• Aim
Extract all lines containing "picks".

--

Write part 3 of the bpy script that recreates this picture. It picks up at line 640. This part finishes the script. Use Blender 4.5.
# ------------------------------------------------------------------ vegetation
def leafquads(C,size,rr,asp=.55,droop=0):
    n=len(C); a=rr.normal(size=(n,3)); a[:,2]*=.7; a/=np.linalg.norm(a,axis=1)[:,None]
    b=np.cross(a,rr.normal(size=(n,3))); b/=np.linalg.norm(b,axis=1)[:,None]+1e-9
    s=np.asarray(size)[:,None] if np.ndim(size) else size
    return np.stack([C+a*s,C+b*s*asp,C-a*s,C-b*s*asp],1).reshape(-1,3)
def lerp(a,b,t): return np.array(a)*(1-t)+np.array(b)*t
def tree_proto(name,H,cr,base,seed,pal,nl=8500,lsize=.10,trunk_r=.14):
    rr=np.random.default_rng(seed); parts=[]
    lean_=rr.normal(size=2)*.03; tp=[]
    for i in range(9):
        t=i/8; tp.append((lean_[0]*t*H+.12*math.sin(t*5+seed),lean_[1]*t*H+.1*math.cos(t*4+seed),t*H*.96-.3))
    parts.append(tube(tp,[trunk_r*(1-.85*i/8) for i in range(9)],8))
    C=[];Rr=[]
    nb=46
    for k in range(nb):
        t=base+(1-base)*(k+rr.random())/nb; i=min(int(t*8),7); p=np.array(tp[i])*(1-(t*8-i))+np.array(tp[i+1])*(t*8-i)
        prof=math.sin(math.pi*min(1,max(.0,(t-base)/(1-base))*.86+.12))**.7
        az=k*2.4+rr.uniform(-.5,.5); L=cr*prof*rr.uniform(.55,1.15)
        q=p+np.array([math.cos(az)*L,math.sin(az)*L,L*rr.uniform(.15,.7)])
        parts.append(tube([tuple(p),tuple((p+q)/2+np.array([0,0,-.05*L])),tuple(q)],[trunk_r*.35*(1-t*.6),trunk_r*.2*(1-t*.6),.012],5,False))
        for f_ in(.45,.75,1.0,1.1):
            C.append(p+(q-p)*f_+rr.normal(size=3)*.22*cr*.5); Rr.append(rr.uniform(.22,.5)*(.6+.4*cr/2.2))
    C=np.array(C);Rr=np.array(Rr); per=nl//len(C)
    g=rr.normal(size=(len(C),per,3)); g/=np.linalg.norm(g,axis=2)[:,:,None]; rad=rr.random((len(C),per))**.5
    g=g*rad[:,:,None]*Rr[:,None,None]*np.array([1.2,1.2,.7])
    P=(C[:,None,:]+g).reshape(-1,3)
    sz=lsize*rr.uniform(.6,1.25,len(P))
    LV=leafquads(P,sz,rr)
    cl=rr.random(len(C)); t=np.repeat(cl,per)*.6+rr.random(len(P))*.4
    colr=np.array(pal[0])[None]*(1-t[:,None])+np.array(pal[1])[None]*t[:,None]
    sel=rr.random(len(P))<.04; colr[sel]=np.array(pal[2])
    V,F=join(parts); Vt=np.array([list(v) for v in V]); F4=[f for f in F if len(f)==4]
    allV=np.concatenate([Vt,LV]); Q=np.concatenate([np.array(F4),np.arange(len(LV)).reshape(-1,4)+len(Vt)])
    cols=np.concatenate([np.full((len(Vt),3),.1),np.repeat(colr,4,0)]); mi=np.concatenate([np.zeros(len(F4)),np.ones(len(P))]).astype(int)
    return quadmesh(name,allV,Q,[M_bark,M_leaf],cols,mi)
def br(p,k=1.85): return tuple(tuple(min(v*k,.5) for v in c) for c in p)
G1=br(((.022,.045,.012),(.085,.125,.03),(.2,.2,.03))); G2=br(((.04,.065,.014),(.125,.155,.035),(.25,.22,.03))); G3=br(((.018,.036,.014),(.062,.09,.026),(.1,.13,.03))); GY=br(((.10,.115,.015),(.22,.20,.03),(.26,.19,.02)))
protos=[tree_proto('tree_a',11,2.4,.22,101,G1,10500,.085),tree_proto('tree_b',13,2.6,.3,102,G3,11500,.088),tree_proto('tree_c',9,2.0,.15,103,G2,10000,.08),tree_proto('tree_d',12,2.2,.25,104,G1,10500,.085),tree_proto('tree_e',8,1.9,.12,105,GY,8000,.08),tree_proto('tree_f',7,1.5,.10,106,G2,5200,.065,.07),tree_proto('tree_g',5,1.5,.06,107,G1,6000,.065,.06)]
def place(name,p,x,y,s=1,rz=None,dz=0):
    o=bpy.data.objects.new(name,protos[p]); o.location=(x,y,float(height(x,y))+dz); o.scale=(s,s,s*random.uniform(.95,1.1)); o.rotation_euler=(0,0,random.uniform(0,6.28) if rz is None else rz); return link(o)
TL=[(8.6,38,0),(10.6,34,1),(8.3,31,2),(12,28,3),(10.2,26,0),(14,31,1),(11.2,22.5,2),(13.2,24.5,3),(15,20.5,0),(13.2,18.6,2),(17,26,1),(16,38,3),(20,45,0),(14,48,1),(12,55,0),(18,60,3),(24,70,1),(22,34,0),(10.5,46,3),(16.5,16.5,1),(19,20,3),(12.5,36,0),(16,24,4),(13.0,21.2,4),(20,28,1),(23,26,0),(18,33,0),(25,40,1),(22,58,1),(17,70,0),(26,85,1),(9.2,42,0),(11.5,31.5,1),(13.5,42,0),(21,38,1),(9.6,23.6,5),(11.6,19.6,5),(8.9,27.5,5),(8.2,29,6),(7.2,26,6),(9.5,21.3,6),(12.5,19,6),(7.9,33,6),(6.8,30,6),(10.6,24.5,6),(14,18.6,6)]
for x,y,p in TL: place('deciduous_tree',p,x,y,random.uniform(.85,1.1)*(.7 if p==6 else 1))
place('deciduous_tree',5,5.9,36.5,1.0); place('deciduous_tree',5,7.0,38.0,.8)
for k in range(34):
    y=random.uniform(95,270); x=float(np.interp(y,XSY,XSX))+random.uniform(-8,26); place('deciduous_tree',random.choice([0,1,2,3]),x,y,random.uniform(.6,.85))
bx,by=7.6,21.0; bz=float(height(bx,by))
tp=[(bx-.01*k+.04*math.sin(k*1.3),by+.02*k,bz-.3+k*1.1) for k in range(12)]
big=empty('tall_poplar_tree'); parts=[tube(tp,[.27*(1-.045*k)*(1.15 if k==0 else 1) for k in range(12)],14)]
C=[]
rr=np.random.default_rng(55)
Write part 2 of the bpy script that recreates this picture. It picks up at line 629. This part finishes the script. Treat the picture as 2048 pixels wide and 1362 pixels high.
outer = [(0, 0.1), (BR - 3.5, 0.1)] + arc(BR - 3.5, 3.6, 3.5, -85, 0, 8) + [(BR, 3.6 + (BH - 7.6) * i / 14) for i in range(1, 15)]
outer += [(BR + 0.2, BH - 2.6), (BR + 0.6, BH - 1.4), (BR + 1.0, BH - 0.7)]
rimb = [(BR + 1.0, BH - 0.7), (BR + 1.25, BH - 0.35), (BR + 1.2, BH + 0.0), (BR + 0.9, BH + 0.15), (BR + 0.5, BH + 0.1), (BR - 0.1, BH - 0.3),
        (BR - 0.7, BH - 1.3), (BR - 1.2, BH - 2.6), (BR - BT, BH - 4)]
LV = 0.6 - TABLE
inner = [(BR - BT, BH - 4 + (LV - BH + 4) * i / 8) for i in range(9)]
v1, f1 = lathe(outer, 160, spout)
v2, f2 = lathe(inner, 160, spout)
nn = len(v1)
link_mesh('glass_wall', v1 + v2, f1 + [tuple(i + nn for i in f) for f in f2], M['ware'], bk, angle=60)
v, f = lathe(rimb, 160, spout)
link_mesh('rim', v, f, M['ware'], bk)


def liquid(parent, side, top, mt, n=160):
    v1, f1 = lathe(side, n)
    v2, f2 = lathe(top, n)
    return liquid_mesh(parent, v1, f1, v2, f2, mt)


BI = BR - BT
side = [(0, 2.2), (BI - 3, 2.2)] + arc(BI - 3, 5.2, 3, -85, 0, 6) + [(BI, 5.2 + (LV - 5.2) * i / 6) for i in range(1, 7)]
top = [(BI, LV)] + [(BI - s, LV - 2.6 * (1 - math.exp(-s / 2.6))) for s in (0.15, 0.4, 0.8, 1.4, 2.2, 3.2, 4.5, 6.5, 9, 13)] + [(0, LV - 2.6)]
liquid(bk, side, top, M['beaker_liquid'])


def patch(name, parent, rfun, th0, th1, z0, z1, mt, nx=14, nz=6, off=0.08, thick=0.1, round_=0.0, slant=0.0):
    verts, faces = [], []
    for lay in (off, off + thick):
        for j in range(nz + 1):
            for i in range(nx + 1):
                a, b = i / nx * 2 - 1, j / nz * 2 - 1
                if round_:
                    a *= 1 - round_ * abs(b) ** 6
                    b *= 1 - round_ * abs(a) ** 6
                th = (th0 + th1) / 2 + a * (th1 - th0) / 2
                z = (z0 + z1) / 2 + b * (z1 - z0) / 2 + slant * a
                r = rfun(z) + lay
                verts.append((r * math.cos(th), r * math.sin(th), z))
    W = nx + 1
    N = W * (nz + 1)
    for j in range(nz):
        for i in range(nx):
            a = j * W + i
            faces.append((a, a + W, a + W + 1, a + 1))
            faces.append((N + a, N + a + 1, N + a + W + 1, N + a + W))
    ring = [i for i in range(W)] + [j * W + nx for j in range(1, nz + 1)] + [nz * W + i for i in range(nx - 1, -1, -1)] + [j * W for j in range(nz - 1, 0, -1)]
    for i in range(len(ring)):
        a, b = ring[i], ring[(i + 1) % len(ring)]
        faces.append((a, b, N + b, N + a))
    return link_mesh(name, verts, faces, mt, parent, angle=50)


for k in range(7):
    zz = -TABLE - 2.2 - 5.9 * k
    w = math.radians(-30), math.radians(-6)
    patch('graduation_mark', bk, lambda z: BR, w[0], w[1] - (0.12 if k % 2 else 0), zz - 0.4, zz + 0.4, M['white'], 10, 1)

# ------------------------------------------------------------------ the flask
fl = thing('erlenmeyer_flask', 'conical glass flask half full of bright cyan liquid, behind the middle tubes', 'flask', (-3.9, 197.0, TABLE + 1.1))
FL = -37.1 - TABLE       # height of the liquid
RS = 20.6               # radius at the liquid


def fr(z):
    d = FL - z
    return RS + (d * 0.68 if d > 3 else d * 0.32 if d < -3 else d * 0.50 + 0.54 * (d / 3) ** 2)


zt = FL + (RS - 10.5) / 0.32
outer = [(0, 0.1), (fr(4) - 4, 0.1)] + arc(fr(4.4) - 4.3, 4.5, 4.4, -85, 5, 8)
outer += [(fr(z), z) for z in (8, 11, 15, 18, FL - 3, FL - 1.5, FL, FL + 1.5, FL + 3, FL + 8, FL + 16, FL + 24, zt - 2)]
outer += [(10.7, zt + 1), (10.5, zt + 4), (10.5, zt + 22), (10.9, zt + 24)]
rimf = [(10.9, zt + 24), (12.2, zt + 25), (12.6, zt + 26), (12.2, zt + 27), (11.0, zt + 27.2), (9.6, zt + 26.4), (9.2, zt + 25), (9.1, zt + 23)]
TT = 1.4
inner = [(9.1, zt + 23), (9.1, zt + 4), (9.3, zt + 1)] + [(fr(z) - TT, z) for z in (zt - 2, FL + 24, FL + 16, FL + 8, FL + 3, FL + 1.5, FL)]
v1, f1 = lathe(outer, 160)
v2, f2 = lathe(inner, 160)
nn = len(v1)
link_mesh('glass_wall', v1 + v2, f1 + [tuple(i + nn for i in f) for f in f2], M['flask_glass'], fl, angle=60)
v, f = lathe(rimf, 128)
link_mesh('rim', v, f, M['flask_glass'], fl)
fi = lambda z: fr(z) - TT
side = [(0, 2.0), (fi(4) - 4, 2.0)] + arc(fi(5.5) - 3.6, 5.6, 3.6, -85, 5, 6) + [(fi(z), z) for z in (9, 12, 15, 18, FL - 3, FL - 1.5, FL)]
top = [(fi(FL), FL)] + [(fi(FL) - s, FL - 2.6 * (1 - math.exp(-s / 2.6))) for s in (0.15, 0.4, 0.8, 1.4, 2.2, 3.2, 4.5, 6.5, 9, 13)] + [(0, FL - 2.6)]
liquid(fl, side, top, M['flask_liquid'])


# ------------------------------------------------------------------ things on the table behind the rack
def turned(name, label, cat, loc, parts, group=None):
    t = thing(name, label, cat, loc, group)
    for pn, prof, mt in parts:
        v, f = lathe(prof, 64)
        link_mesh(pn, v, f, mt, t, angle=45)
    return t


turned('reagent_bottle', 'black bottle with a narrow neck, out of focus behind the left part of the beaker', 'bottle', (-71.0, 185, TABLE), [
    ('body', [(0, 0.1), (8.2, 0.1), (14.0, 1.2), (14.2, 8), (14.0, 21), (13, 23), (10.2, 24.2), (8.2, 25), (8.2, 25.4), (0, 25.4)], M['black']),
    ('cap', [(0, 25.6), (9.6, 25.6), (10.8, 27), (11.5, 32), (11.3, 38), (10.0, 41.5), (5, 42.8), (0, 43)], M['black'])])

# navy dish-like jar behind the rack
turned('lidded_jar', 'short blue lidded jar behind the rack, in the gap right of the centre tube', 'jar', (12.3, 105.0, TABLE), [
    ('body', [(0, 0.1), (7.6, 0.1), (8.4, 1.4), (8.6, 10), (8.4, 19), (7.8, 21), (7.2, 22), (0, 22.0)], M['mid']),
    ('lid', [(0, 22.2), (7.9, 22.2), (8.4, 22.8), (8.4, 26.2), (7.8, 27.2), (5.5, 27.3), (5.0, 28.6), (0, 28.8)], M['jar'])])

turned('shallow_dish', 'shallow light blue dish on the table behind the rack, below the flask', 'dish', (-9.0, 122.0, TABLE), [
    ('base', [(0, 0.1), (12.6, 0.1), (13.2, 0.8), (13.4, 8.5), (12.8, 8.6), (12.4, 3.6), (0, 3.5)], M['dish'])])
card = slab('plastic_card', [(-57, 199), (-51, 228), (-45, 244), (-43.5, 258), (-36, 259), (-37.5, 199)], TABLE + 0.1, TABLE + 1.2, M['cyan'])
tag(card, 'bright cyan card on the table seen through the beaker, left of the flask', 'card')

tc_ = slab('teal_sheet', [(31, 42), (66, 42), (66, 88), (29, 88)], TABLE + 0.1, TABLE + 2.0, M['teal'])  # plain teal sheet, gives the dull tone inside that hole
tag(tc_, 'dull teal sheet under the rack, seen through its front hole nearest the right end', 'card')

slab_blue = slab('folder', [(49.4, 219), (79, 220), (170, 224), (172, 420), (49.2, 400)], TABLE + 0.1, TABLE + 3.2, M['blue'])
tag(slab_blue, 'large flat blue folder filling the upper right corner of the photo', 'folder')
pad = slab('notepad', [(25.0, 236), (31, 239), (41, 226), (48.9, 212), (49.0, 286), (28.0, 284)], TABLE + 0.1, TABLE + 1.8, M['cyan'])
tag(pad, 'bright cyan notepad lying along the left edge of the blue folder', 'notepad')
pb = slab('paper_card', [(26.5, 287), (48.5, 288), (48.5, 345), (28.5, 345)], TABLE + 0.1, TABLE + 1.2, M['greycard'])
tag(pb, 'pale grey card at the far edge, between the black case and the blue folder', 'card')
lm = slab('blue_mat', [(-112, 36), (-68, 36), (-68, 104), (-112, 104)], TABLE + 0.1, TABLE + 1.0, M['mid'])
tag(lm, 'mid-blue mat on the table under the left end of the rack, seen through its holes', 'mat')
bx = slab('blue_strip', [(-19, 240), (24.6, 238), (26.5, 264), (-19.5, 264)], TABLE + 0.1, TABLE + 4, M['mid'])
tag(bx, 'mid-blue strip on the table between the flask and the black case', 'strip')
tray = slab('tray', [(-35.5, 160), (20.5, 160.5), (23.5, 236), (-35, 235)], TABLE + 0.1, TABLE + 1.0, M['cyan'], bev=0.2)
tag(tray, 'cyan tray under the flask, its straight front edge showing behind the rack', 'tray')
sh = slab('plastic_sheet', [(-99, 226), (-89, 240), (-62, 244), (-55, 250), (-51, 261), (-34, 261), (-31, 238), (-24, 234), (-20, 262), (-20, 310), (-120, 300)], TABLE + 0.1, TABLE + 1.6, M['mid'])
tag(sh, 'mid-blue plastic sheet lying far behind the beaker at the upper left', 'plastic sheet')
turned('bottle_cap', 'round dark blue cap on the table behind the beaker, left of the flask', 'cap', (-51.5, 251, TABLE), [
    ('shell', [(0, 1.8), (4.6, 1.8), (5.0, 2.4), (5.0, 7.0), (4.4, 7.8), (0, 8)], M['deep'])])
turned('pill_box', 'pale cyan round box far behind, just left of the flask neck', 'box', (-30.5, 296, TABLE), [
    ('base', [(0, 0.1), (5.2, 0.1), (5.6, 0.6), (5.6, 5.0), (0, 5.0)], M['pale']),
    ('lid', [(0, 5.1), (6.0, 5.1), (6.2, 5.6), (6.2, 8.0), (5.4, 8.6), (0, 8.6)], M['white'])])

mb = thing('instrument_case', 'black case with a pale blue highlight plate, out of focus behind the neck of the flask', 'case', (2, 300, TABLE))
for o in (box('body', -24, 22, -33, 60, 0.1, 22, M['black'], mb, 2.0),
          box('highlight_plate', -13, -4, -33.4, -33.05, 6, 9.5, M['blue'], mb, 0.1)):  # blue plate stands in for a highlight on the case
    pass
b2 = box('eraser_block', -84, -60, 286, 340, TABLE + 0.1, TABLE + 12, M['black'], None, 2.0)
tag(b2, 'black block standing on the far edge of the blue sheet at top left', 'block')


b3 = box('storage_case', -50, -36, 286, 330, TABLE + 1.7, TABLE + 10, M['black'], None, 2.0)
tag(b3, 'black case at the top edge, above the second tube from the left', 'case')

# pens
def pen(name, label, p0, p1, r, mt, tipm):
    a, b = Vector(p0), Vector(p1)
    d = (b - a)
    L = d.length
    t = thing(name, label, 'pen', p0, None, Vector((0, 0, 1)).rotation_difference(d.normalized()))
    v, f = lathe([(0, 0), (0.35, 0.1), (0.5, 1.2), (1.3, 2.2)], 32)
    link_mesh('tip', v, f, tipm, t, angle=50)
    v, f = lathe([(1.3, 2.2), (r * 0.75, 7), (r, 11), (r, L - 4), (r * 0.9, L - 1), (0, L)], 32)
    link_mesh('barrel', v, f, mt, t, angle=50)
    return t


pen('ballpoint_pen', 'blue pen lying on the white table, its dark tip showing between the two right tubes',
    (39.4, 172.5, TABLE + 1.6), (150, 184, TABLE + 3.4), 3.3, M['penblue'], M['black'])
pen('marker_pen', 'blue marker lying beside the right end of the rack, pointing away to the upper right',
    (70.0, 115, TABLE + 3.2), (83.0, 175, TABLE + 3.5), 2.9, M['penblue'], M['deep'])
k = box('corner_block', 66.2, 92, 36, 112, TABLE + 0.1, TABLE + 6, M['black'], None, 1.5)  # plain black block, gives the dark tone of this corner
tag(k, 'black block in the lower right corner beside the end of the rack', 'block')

--

• Output for this task
Write part 3 of the bpy script that recreates this picture. It picks up at line 640. This part finishes the script. Use Blender 4.5.
Write part 2 of the bpy script that recreates this picture. It picks up at line 629. This part finishes the script. Treat the picture as 2048 pixels wide and 1362 pixels high.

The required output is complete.